NeuroLeadership merupakan ilmu yang menggabungkan kepemimpinan dan fungsi otak. Seperti halnya otak yang tercipta sebagai penentu kebijakan, seperti itu pula otak akan dimintai pertanggungjawaban. Leadership membentuk tanggung jawab dari proses pengambilan keputusan.
Dalam proses pengambilan keputusan, terjadi berbagai gejolak emosi merupakan proses interaksi yang amat menarik di otak. Tentu ada risiko baik dan buruk, namun yang lebih penting dari itu adalah ke mana kepemimpinan itu bermuara. Pada akhirnya kepemimpinan adalah bentuk pertanggungjawaban dunia dan akhirat.
Proses pengambilan keputusan itu secara sistematis bermula dari otak tengah yang terstimulasi ke otak depan, kemudian dari otak depan muncul kebijakan yang diteruskan menuju otak belakang. Yang diharapkan dari proses ini adalah munculnya kesepakatan bersama yang saling menguntungkan. Pertanyaannya, bagaimana caranya agar win-win solution itu tercapai?

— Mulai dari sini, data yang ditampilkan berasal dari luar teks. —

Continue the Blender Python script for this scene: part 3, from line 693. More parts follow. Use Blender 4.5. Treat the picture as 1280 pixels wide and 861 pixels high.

Dibutuhkan kepekaan pemimpin dalam melakukan analisis sebelum mengambil keputusan. Kepekaan itu didasarkan atas berbagai variabel: apakah ini yang dibutuhkan, apakah ini yang diharapkan banyak orang, apakah ini baik untuk organisasi, apakah ini bermanfaat, serta apa risiko dari keputusan ini?
Untuk itu seorang pemimpin memerlukan pengalaman yang panjang dan pengetahuan yang luas. Semakin panjang pengalamannya dan semakin luas pengetahuannya, maka semakin mampu ia mengaitkan dan menghubungkan saraf-saraf otak dan batinnya untuk menyatu dalam mengambil keputusan. Sehingga keputusannya pun menjadi akurat.
Ada banyak faktor yang menjadi pertimbangan seorang pemimpin dalam memutuskan sesuatu baik itu faktor akademik, kultural, maupun teologi keagamaan. Hal ini berkaitan erat dengan kearifan lokal yang ada di Indonesia, di mana setiap pemimpin diharapkan mampu membaca kebutuhan alam dan menyatu dengan alam. Itulah hal yang tak dimiliki makhluk lain di muka bumi, mengubah lingkungan. Hanya manusia yang mampu memperbaiki atau merusak lingkungannya, kemudian mengembangkan, atau justru memusnahkannya.